### Set problem:
Reproduce all of the data exactly.

### Recorded information:
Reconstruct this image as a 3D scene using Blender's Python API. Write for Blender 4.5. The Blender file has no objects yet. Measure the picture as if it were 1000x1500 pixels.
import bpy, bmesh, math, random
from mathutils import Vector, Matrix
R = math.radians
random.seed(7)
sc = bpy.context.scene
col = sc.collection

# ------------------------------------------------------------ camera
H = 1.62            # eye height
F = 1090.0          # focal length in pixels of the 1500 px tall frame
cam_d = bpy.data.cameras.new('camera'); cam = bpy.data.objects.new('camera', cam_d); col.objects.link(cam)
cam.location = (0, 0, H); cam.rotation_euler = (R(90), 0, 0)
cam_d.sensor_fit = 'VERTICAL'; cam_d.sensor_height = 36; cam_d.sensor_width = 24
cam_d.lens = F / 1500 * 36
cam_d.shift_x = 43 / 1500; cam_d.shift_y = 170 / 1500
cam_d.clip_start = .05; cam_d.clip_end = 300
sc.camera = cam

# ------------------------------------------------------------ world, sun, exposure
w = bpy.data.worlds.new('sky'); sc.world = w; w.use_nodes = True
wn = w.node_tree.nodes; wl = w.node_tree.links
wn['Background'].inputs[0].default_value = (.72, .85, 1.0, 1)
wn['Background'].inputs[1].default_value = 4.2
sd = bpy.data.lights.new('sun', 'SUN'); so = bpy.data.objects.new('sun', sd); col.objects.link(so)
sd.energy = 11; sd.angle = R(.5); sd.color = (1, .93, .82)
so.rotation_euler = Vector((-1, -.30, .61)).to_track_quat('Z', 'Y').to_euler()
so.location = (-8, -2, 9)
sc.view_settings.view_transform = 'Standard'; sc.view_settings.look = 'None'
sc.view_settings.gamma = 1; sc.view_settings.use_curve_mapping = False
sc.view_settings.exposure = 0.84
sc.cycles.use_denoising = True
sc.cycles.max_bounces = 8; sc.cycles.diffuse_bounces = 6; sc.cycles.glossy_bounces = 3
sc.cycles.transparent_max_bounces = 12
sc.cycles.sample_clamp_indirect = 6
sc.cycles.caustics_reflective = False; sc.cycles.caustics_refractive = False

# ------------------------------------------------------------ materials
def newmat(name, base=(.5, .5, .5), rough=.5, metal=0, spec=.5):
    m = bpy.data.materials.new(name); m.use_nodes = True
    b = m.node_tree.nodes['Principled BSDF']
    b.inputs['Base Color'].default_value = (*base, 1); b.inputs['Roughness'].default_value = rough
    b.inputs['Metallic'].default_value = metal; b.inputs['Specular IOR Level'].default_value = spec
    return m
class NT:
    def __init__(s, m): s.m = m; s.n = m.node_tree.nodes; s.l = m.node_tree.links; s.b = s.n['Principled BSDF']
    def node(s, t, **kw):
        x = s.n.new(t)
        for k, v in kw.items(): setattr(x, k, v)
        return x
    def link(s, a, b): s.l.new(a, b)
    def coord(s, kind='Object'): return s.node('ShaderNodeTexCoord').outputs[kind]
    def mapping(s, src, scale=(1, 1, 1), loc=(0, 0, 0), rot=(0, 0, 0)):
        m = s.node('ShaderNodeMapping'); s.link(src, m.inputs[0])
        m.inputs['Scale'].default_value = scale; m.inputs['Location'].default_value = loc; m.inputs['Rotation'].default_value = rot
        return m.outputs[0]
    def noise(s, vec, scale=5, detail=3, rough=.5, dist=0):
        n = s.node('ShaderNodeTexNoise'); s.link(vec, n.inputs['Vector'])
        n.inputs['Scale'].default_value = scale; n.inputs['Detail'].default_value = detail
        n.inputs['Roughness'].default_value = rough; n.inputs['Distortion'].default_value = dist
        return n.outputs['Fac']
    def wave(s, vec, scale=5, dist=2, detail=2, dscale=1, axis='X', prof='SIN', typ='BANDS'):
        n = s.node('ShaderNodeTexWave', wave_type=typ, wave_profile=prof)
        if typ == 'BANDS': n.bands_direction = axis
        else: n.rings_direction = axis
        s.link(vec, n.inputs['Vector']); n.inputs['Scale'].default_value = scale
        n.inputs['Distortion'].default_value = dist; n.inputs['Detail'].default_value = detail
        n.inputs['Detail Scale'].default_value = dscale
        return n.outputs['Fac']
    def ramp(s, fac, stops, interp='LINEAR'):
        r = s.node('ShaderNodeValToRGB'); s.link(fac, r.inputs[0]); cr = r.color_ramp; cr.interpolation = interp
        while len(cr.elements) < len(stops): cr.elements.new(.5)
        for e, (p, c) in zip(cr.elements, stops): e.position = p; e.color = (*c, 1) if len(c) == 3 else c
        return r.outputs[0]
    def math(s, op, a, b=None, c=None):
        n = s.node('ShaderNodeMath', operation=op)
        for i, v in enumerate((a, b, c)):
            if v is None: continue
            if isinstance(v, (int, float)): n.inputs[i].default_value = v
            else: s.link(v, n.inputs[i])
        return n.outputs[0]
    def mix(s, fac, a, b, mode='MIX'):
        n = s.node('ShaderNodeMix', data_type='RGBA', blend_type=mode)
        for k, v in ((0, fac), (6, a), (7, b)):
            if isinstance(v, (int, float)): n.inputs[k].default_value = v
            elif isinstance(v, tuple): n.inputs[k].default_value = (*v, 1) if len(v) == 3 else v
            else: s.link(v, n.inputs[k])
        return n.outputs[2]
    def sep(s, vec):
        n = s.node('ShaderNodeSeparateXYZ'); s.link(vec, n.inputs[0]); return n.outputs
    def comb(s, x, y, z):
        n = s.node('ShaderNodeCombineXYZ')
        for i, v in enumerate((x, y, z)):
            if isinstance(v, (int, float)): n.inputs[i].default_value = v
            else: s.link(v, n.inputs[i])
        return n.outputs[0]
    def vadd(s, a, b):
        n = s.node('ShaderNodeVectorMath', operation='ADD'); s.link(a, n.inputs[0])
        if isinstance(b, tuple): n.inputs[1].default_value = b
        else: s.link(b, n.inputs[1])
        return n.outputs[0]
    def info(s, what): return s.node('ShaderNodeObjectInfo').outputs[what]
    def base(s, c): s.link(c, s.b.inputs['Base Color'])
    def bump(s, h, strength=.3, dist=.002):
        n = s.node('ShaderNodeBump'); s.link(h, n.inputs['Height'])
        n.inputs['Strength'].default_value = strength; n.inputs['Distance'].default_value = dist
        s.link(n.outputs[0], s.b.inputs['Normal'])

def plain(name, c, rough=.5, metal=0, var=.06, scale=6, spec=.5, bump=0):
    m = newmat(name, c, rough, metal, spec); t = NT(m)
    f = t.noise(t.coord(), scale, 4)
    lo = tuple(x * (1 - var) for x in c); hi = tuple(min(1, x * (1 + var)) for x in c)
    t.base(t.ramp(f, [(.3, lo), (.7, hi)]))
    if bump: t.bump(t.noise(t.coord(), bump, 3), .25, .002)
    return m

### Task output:
Reconstruct this image as a 3D scene using Blender's Python API. Write for Blender 4.5. The Blender file has no objects yet. Measure the picture as if it were 1000x1500 pixels.
import bpy, bmesh, math, random
from mathutils import Vector, Matrix
R = math.radians
random.seed(7)
sc = bpy.context.scene
col = sc.collection

# ------------------------------------------------------------ camera
H = 1.62            # eye height
F = 1090.0          # focal length in pixels of the 1500 px tall frame
cam_d = bpy.data.cameras.new('camera'); cam = bpy.data.objects.new('camera', cam_d); col.objects.link(cam)
cam.location = (0, 0, H); cam.rotation_euler = (R(90), 0, 0)
cam_d.sensor_fit = 'VERTICAL'; cam_d.sensor_height = 36; cam_d.sensor_width = 24
cam_d.lens = F / 1500 * 36
cam_d.shift_x = 43 / 1500; cam_d.shift_y = 170 / 1500
cam_d.clip_start = .05; cam_d.clip_end = 300
sc.camera = cam

# ------------------------------------------------------------ world, sun, exposure
w = bpy.data.worlds.new('sky'); sc.world = w; w.use_nodes = True
wn = w.node_tree.nodes; wl = w.node_tree.links
wn['Background'].inputs[0].default_value = (.72, .85, 1.0, 1)
wn['Background'].inputs[1].default_value = 4.2
sd = bpy.data.lights.new('sun', 'SUN'); so = bpy.data.objects.new('sun', sd); col.objects.link(so)
sd.energy = 11; sd.angle = R(.5); sd.color = (1, .93, .82)
so.rotation_euler = Vector((-1, -.30, .61)).to_track_quat('Z', 'Y').to_euler()
so.location = (-8, -2, 9)
sc.view_settings.view_transform = 'Standard'; sc.view_settings.look = 'None'
sc.view_settings.gamma = 1; sc.view_settings.use_curve_mapping = False
sc.view_settings.exposure = 0.84
sc.cycles.use_denoising = True
sc.cycles.max_bounces = 8; sc.cycles.diffuse_bounces = 6; sc.cycles.glossy_bounces = 3
sc.cycles.transparent_max_bounces = 12
sc.cycles.sample_clamp_indirect = 6
sc.cycles.caustics_reflective = False; sc.cycles.caustics_refractive = False

# ------------------------------------------------------------ materials
def newmat(name, base=(.5, .5, .5), rough=.5, metal=0, spec=.5):
    m = bpy.data.materials.new(name); m.use_nodes = True
    b = m.node_tree.nodes['Principled BSDF']
    b.inputs['Base Color'].default_value = (*base, 1); b.inputs['Roughness'].default_value = rough
    b.inputs['Metallic'].default_value = metal; b.inputs['Specular IOR Level'].default_value = spec
    return m
class NT:
    def __init__(s, m): s.m = m; s.n = m.node_tree.nodes; s.l = m.node_tree.links; s.b = s.n['Principled BSDF']
    def node(s, t, **kw):
        x = s.n.new(t)
        for k, v in kw.items(): setattr(x, k, v)
        return x
    def link(s, a, b): s.l.new(a, b)
    def coord(s, kind='Object'): return s.node('ShaderNodeTexCoord').outputs[kind]
    def mapping(s, src, scale=(1, 1, 1), loc=(0, 0, 0), rot=(0, 0, 0)):
        m = s.node('ShaderNodeMapping'); s.link(src, m.inputs[0])
        m.inputs['Scale'].default_value = scale; m.inputs['Location'].default_value = loc; m.inputs['Rotation'].default_value = rot
        return m.outputs[0]
    def noise(s, vec, scale=5, detail=3, rough=.5, dist=0):
        n = s.node('ShaderNodeTexNoise'); s.link(vec, n.inputs['Vector'])
        n.inputs['Scale'].default_value = scale; n.inputs['Detail'].default_value = detail
        n.inputs['Roughness'].default_value = rough; n.inputs['Distortion'].default_value = dist
        return n.outputs['Fac']
    def wave(s, vec, scale=5, dist=2, detail=2, dscale=1, axis='X', prof='SIN', typ='BANDS'):
        n = s.node('ShaderNodeTexWave', wave_type=typ, wave_profile=prof)
        if typ == 'BANDS': n.bands_direction = axis
        else: n.rings_direction = axis
        s.link(vec, n.inputs['Vector']); n.inputs['Scale'].default_value = scale
        n.inputs['Distortion'].default_value = dist; n.inputs['Detail'].default_value = detail
        n.inputs['Detail Scale'].default_value = dscale
        return n.outputs['Fac']
    def ramp(s, fac, stops, interp='LINEAR'):
        r = s.node('ShaderNodeValToRGB'); s.link(fac, r.inputs[0]); cr = r.color_ramp; cr.interpolation = interp
        while len(cr.elements) < len(stops): cr.elements.new(.5)
        for e, (p, c) in zip(cr.elements, stops): e.position = p; e.color = (*c, 1) if len(c) == 3 else c
        return r.outputs[0]
    def math(s, op, a, b=None, c=None):
        n = s.node('ShaderNodeMath', operation=op)
        for i, v in enumerate((a, b, c)):
            if v is None: continue
            if isinstance(v, (int, float)): n.inputs[i].default_value = v
            else: s.link(v, n.inputs[i])
        return n.outputs[0]
    def mix(s, fac, a, b, mode='MIX'):
        n = s.node('ShaderNodeMix', data_type='RGBA', blend_type=mode)
        for k, v in ((0, fac), (6, a), (7, b)):
            if isinstance(v, (int, float)): n.inputs[k].default_value = v
            elif isinstance(v, tuple): n.inputs[k].default_value = (*v, 1) if len(v) == 3 else v
            else: s.link(v, n.inputs[k])
        return n.outputs[2]
    def sep(s, vec):
        n = s.node('ShaderNodeSeparateXYZ'); s.link(vec, n.inputs[0]); return n.outputs
    def comb(s, x, y, z):
        n = s.node('ShaderNodeCombineXYZ')
        for i, v in enumerate((x, y, z)):
            if isinstance(v, (int, float)): n.inputs[i].default_value = v
            else: s.link(v, n.inputs[i])
        return n.outputs[0]
    def vadd(s, a, b):
        n = s.node('ShaderNodeVectorMath', operation='ADD'); s.link(a, n.inputs[0])
        if isinstance(b, tuple): n.inputs[1].default_value = b
        else: s.link(b, n.inputs[1])
        return n.outputs[0]
    def info(s, what): return s.node('ShaderNodeObjectInfo').outputs[what]
    def base(s, c): s.link(c, s.b.inputs['Base Color'])
    def bump(s, h, strength=.3, dist=.002):
        n = s.node('ShaderNodeBump'); s.link(h, n.inputs['Height'])
        n.inputs['Strength'].default_value = strength; n.inputs['Distance'].default_value = dist
        s.link(n.outputs[0], s.b.inputs['Normal'])

def plain(name, c, rough=.5, metal=0, var=.06, scale=6, spec=.5, bump=0):
    m = newmat(name, c, rough, metal, spec); t = NT(m)
    f = t.noise(t.coord(), scale, 4)
    lo = tuple(x * (1 - var) for x in c); hi = tuple(min(1, x * (1 + var)) for x in c)
    t.base(t.ramp(f, [(.3, lo), (.7, hi)]))
    if bump: t.bump(t.noise(t.coord(), bump, 3), .25, .002)
    return m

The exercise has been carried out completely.